Similarly, Federico Hoyos, member of the Colombian House of Representatives, intends to present a bill this year to regulate graffiti and Street Art in Colombia. According to Natalia Gutierrez, his political adviser, the bill has two objectives.

“The first objective is to regulate and provide specific areas for graffiti and street art, which will contribute to urban renewal. The second objective is to impose greater punishments such as fines and community service duties to individuals who make graffitis in public spaces such as schools, churches, monuments, etc.”

Hitting close to home

Angela Watson is Fredericton’s Cultural Development Officer. She said the capital city has very little street art because within the city, there aren’t many canvases to host it.

“But there’s a difference. We have a lot of random nuisance graffiti and it’s not even art. It’s just a tag. To me that is not street art.”

She believes street art which is done legally could brighten up a place. “We can have street art that can be very positive. But I am not talking about someone going without permission to paint someone’s wall.”

Fredericton is far from experiencing the type of crime, corruption and poverty that are every day realities in Tegucigalpa and Bogotá, Colombia. Because of this, there might not be an incentive to create politically charged art in the streets. But street art, and public art culture in general, is lacking in Fredericton.

The province is even shifting the structure of its provincial Arts Board (Artsnb) with employees are being moved inside the government. Akoulina Connell, executive director of the board, told CBC that the decision to transfer the art board’s employees inside the provincial government is “deeply problematic” for artists. New Brunswick seems to be moving in the opposite direction. And it’s leaving art behind.

What if there were places within the downtown where artists could paint on freely? Would politicians allow it, or would they rather choose what is to be drawn? Is there not a need for artists to express themselves in a public way?

A city’s street art makes up much of its culture. Having galleries and art within confinements is very different from being surrounded by art out-of-doors. Art that catches you off guard on your way to work. Art that makes you think. Art that makes you feel a sense of belonging and a pride towards your artists, your city.
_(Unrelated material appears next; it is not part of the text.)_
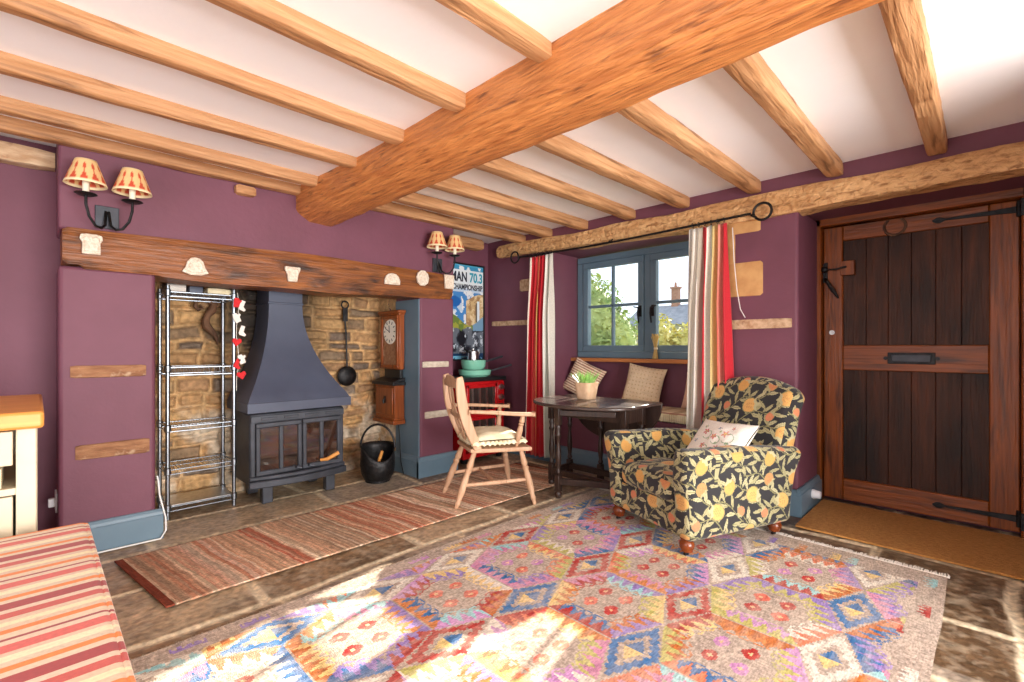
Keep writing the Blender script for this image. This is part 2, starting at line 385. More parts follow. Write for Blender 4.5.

That doesn’t wait for you to admire it behind concrete walls and within frames, but instead leaks its way to you.

Taking it Too Far

According to Maeztro Urbano, within graffiti’s essence lies its need to be illegal. To be done without permission anywhere and everywhere. No one would consent to have their walls tagged with no purpose other than propaganda for the artist.

“But street art can be legal. Sometimes it has to be and this could be progress. You can’t paint a wall the way Kobra does it in a few hours without permission,” he said.

He believes if what’s to be done is share a positive message with society such as street artist Blu does, with immense dimensions, it is necessary to do it in controlled spaces. But when things are taken too far, street art suffers.

“The problem is when these measures are taken as a method of censure. When government tells you where and what it is you will paint and then provides spaces for street art that are completely secluded from society. Being part of this means you are accepting to be censored. And this takes us back to the start,” he said.

Urbano believes this will lead artists to do nothing more than tags once again simply with a sense of rebellion, no longer seeking for collective social change.

He said even though he has expositions, “I do most of my art outside because I’m assured that a broader spectrum of society will see the piece. If I make a stencil of violence inside a museum, the context does not fit. In the streets it does, perfectly.”

For Urbano, creating street art is always an act of love.

“The every-day chaos and panic that we live with seems to disappear. Then and there, nothing else matters. It’s just me and that wall. To me it’s like an ephemeral love that lasts as long as the aerosol can spray.”